The Holy Child Led Epic Children's Crusade of 1212
Going to Jerusalem to free the tomb of Christ; there is the foolish goal pursued by thousands of children on the tragic paths of a crusade that historians find it difficult to explain.
In June 1212, a young shepherd named Stephen proclaimed everywhere that Jesus appeared to him and entrusted him with a letter for the King of France. Here he is soon on his way, accompanied by other shepherds of the same age but also men whom his charisma attracts. The "holy child," as he is called, goes to Philip Augustus at the head of a large procession singing hymns and carrying banners. But the king is hardly convinced. Disappointed, the crowd disperses; some men are enlisting for the Albigensian Crusade which will fight against the Cathars in the south of the kingdom.
The holy children
In the Rhine Valley, a little earlier in the same spring 1212, similar events take place, but of greater magnitude. Very young childrens - from 6 or 7 years old - escape the supervision of their parents and, in groups of a few dozen, take the road to Jerusalem. The movement started from Cologne, where the young Nicholas came from, who took the lead of the largest group.
Leaving Germany, listening neither to the advice of caution nor to the invitations to go and fight the Cathar heresy, which is an enemy less distant than the Muslims, these young people first crossed Alsace and then the Alps.
A tragic epic
Exalted priests no doubt accompany them, but the clergy as a whole condemns a foolish enterprise. Only a few lay people sympathize with such a spontaneous movement and help the young travelers to survive. Arriving in August on the Italian coasts (or, for a few, in Marseilles), few can embark for the Holy Land, and many of them will be sold as slaves. Only a tiny fraction of the children will still have the strength to make their way home. As for Nicholas, according to records he would later participate in the Fifth Crusade, unless he was killed in Italy. In the failure of this crusade, contemporaries saw the work of the devil: if the children failed, was it not because God was hostile to their project? The historians of the twentieth century, for their part, are trying to find explanations for this large-scale phenomenon of children’s crusade, which, in one form or another (for example with the so-called Shepherds' Crusade in 1251), will be repeated in the thirteenth and fourteenth centuries.

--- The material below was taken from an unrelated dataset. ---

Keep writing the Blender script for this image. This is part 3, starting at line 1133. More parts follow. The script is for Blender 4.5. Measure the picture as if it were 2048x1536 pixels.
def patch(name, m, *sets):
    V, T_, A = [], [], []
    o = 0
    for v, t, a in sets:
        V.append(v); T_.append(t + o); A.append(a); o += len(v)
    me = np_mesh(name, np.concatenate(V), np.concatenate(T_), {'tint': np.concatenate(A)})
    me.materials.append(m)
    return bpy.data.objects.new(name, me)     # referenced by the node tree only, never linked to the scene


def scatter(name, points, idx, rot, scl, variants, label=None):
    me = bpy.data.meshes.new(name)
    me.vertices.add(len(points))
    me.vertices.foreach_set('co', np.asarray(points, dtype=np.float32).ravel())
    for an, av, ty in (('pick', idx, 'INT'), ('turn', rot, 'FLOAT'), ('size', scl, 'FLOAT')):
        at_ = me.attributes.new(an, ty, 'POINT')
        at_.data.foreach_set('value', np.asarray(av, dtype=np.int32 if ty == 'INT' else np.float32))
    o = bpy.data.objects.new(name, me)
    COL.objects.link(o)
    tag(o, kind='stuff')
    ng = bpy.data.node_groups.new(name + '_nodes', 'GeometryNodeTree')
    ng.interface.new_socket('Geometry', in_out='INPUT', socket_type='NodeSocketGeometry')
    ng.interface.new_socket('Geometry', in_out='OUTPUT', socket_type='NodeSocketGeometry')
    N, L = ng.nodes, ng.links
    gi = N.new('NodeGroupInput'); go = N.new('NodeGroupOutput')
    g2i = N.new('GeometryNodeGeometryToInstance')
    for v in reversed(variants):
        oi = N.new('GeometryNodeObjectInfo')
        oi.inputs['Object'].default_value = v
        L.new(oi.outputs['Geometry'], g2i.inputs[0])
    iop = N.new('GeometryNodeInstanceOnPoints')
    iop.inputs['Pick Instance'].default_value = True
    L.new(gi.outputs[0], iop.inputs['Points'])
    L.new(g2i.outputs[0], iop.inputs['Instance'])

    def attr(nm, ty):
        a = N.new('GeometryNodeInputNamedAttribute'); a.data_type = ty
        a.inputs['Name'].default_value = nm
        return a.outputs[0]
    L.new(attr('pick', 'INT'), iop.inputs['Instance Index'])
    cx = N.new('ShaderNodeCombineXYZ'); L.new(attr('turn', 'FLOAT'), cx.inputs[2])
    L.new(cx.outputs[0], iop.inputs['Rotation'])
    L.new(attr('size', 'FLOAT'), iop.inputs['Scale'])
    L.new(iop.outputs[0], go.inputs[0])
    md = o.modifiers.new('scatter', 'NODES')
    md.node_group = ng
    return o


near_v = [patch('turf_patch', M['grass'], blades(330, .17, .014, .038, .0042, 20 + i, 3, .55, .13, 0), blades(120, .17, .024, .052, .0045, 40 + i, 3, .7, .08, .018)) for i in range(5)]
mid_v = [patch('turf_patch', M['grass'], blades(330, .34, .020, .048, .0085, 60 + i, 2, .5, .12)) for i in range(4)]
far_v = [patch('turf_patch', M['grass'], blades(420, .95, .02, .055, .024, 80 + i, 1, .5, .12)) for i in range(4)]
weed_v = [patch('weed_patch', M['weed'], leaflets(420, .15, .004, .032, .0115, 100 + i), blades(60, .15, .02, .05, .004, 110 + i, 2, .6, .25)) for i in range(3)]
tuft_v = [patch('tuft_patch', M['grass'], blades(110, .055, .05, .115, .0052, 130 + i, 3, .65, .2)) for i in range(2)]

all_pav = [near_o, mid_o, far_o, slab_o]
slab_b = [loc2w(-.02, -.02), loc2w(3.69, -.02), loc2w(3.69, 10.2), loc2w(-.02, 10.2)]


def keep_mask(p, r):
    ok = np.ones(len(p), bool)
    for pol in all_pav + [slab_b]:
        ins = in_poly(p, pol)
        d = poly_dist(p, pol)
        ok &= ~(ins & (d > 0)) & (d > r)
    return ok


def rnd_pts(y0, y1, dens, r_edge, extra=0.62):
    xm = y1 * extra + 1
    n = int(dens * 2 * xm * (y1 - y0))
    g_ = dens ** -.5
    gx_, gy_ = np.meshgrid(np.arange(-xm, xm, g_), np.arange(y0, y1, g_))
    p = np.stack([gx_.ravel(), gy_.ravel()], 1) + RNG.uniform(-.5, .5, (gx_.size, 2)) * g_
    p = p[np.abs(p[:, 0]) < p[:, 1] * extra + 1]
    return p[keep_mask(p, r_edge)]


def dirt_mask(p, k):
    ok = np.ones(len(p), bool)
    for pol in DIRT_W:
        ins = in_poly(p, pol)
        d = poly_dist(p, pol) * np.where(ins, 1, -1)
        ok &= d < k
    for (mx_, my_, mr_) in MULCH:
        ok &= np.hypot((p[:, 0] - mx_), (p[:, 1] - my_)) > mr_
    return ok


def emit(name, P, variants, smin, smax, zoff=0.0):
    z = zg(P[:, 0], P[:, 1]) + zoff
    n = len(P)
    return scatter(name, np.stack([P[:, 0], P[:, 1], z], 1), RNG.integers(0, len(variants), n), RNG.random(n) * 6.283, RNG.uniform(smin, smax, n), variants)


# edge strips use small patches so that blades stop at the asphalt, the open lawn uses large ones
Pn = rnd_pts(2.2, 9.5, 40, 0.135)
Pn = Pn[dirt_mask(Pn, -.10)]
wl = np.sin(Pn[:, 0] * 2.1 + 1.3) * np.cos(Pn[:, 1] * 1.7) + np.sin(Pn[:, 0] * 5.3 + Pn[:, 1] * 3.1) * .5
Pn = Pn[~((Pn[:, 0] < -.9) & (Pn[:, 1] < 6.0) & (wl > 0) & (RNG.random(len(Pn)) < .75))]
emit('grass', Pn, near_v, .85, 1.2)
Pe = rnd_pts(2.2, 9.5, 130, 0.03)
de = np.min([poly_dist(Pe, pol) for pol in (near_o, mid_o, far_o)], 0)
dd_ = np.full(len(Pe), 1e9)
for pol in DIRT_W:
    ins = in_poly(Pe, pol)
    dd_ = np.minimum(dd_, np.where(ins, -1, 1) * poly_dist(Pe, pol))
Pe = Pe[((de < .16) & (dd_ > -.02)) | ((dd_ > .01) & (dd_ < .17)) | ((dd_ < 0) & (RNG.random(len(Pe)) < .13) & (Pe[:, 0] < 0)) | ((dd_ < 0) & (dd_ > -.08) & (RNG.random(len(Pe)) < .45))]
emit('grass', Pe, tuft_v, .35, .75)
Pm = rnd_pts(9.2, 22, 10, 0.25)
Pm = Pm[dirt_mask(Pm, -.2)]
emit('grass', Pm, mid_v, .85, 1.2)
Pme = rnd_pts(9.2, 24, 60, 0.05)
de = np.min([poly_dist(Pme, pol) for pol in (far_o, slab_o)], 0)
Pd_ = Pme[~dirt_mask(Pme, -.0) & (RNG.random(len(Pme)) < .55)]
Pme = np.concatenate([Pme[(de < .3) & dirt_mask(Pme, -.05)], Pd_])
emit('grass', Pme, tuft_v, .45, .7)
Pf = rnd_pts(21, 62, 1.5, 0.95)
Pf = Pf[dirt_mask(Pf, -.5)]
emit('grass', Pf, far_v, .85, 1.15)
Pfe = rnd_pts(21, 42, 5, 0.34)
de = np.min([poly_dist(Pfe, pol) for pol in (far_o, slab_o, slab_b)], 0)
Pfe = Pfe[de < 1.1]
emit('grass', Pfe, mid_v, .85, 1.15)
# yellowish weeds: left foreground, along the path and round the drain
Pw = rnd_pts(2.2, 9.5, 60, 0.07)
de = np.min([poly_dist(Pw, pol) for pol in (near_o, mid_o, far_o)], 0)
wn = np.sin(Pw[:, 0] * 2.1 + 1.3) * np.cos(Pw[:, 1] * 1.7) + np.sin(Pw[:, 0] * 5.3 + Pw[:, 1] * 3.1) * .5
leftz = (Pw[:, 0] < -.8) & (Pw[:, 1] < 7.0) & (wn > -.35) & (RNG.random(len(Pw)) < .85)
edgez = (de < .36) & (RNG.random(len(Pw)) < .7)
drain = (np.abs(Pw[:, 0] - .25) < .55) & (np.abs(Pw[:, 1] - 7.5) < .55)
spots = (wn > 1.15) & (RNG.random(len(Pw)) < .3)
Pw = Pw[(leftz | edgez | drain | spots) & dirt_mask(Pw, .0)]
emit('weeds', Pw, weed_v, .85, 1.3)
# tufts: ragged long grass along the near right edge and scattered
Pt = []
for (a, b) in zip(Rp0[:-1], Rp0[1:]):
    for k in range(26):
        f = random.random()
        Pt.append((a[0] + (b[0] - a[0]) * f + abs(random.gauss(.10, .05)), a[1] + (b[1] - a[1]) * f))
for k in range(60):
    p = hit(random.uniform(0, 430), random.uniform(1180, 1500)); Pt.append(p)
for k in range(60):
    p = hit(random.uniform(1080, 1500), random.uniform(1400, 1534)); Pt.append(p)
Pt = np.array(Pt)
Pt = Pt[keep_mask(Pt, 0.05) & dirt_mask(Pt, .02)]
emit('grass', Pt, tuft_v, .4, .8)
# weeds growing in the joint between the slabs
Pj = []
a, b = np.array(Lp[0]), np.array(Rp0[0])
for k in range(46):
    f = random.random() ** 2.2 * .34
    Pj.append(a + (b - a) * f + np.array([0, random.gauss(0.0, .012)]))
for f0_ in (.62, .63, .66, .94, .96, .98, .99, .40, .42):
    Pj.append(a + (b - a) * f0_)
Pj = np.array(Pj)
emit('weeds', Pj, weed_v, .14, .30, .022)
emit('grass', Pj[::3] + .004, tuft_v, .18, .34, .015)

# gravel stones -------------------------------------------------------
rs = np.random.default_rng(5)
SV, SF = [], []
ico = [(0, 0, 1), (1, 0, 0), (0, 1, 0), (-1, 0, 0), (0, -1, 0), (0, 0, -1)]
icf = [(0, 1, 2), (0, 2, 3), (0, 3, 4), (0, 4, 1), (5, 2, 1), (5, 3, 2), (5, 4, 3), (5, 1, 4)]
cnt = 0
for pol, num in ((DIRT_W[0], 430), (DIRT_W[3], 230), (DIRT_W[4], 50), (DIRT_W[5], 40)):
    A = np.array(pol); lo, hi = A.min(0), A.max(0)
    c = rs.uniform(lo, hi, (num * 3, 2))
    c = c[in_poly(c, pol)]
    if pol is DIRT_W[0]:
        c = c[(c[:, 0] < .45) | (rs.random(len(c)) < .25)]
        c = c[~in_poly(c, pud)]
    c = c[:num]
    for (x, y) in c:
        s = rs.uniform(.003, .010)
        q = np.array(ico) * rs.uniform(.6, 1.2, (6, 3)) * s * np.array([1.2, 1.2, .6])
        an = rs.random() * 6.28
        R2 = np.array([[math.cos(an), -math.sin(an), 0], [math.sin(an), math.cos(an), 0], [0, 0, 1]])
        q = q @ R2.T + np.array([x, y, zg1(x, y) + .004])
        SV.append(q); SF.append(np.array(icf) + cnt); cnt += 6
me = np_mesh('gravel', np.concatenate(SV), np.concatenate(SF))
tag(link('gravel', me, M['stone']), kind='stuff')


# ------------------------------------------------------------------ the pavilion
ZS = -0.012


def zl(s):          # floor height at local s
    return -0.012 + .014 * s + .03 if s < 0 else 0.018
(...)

The strength of predictions
Why, in fact, do children and adolescents rush onto the roads repeatedly in search of such a distant goal? It is true that after the fall of Jerusalem in 1187 before the army of Saladin, the various crusades failed. The fight between Christianity and Islam is now taking place not only in the Holy Land but also in Anatolia and Spain where, precisely in 1212, the Christian kingdoms won the decisive victory of Las Navas de Tolosa. There was no lack of preachers then to call for the reconquest of the city of God - Jerusalem, and no doubt the presence of "infidels" at the gates of the kingdom had exacerbated religious fervor, even among the youngest. But it was the regions of northeastern France, Flanders and the Rhine Valley, that were the most affected even where social ferment was superimposed on religious effervescence: the economy was then in full swing, cities are growing, the population is growing rapidly and with it poverty.
The impact of preachers extolling the riches of the Holy Land is then increased tenfold among the poorest. But neither mysticism nor economic necessity is enough to justify such young people setting out on the roads to Jerusalem in what is now known as the Children’s Crusade.